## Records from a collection
=======
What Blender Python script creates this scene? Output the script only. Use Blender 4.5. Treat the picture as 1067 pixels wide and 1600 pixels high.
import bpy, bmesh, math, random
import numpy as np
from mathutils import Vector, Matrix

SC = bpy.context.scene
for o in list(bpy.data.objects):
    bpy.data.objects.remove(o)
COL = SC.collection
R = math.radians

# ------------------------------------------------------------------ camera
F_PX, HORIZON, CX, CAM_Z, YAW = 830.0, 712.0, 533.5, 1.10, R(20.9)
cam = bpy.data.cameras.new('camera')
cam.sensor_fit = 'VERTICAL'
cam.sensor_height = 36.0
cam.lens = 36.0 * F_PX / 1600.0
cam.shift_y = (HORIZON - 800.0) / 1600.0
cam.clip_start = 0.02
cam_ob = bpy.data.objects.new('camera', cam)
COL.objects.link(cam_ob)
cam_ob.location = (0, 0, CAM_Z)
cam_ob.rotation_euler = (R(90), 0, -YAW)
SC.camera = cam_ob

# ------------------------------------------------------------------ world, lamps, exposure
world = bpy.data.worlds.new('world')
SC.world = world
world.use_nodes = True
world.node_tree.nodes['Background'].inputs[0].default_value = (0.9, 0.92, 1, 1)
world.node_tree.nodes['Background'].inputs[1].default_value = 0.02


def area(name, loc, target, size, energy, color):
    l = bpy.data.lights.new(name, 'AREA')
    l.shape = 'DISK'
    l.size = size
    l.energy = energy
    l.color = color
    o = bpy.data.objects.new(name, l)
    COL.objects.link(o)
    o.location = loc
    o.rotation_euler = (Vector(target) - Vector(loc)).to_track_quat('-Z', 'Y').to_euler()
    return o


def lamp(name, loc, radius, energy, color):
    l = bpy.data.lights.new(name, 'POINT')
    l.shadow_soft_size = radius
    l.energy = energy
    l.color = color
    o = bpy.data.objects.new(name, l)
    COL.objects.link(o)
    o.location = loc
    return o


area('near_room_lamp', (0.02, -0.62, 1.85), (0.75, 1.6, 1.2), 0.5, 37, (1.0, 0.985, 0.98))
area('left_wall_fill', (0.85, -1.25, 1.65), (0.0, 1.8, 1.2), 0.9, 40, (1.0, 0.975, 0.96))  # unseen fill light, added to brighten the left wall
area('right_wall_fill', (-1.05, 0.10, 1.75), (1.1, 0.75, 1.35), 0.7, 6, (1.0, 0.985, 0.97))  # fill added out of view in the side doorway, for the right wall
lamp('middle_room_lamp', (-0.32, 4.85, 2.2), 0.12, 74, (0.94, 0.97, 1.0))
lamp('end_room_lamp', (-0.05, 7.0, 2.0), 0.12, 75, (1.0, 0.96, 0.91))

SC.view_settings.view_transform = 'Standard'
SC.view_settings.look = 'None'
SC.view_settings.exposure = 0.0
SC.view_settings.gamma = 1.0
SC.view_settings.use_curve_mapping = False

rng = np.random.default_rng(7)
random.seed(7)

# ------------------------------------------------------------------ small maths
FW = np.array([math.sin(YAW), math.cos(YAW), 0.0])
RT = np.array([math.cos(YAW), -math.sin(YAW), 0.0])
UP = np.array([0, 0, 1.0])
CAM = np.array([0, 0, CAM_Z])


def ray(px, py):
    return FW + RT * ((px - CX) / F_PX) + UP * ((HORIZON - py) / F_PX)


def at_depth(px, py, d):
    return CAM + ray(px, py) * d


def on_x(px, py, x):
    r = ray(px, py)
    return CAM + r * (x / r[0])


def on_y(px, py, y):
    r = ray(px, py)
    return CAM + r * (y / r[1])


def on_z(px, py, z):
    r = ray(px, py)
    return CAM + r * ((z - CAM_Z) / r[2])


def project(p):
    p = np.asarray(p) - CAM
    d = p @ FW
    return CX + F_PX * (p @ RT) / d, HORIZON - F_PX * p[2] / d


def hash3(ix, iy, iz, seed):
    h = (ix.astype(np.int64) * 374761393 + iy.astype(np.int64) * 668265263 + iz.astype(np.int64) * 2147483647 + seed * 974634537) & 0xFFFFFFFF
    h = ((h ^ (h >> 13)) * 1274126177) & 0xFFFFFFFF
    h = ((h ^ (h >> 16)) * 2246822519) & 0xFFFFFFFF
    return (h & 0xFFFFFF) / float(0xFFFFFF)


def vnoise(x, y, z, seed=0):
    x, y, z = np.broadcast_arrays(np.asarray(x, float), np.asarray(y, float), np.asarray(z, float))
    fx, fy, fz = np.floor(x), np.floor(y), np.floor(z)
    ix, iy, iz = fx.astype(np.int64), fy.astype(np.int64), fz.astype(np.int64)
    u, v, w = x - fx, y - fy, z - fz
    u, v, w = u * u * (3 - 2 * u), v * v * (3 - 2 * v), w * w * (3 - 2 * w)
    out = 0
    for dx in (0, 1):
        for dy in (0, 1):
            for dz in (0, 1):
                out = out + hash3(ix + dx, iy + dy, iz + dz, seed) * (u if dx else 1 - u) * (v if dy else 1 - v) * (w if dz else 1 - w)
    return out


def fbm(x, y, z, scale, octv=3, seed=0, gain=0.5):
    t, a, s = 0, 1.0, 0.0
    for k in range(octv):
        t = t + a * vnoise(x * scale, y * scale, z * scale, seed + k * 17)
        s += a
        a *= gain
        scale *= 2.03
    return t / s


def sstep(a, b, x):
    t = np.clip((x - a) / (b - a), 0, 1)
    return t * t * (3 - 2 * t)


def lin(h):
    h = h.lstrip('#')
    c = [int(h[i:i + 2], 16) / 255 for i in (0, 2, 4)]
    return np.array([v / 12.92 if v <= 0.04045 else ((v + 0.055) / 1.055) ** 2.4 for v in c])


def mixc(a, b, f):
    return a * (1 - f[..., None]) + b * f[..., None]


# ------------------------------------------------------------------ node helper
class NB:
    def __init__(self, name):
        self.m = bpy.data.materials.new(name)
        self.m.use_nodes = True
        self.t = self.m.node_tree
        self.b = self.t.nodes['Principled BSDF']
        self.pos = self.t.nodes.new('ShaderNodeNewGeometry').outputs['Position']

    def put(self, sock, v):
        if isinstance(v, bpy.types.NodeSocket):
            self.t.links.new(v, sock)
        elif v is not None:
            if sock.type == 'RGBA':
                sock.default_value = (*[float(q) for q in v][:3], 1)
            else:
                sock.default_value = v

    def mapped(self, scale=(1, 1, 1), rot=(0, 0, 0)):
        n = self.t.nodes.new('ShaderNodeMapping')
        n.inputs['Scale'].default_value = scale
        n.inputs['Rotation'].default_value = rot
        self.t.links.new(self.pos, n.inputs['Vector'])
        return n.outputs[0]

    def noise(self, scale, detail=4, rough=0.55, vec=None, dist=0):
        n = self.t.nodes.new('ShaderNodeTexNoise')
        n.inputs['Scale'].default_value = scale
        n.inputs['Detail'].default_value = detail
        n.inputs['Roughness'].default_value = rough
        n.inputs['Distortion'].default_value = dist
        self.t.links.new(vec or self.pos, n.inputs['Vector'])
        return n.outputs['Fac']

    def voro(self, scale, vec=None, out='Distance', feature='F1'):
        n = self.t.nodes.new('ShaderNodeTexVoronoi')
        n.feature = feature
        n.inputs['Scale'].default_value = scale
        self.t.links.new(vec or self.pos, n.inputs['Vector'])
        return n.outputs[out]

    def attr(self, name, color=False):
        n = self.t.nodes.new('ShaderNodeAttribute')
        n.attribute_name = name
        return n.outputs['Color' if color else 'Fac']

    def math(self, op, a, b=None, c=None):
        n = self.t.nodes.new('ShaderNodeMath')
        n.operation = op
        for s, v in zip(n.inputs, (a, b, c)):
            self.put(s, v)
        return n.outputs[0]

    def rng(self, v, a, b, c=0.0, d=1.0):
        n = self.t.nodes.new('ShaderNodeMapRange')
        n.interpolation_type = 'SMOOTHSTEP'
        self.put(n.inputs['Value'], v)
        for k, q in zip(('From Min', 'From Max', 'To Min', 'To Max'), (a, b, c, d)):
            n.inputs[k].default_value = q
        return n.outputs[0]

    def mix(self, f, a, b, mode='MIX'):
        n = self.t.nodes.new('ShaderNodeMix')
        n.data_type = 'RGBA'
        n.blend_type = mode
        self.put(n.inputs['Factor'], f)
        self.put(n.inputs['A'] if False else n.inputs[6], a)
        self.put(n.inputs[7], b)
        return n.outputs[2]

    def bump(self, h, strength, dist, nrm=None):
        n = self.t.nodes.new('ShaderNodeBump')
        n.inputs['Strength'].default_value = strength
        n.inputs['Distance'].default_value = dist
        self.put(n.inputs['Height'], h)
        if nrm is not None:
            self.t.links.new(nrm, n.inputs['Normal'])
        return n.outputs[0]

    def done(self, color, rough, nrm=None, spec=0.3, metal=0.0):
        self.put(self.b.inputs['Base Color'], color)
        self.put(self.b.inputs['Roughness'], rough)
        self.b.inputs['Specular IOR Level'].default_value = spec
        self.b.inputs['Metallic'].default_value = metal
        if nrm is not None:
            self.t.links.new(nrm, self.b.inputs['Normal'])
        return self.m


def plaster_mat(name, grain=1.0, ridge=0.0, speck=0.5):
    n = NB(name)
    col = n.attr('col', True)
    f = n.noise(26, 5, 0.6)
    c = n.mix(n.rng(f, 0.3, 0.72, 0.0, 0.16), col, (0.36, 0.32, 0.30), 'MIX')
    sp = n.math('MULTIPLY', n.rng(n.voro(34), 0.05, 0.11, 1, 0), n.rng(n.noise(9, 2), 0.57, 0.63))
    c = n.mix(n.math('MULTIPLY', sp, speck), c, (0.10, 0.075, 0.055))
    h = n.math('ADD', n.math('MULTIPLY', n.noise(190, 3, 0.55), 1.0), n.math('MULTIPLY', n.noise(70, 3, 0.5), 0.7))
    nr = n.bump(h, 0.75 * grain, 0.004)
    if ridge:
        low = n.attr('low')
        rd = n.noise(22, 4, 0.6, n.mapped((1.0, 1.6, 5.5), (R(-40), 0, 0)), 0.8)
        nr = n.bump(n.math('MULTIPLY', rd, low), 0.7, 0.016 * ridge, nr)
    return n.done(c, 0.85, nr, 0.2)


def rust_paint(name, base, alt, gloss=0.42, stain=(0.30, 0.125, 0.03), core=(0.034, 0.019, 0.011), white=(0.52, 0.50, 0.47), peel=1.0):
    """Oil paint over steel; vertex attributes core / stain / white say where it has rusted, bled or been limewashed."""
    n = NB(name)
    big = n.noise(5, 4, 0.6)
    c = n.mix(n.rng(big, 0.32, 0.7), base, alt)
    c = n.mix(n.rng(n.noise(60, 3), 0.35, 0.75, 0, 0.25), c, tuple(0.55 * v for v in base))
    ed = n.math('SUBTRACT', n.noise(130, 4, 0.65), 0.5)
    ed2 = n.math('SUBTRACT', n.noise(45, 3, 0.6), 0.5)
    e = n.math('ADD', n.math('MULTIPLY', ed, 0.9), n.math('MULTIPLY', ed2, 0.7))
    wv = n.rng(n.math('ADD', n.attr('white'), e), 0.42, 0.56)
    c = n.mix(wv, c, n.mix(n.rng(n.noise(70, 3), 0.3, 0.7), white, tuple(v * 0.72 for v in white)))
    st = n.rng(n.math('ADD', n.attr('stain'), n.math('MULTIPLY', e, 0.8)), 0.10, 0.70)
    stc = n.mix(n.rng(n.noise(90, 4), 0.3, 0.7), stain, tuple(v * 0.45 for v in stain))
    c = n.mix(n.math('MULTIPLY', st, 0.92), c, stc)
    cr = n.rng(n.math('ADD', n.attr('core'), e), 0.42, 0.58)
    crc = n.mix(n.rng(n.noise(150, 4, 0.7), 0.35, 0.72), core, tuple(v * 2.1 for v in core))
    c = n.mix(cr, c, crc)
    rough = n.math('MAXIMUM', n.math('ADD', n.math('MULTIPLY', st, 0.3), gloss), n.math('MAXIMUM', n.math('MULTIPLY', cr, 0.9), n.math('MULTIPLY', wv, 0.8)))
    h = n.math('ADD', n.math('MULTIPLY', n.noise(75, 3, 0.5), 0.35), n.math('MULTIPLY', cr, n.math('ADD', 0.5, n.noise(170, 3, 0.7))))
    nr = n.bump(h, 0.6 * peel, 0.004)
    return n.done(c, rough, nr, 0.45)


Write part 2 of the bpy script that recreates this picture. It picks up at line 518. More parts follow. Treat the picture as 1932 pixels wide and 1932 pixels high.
=======
Report each line in the data that holds the word "this".

What Blender Python script creates this scene? Output the script only. Use Blender 4.5. Treat the picture as 1067 pixels wide and 1600 pixels high.
Write part 2 of the bpy script that recreates this picture. It picks up at line 518. More parts follow. Treat the picture as 1932 pixels wide and 1932 pixels high.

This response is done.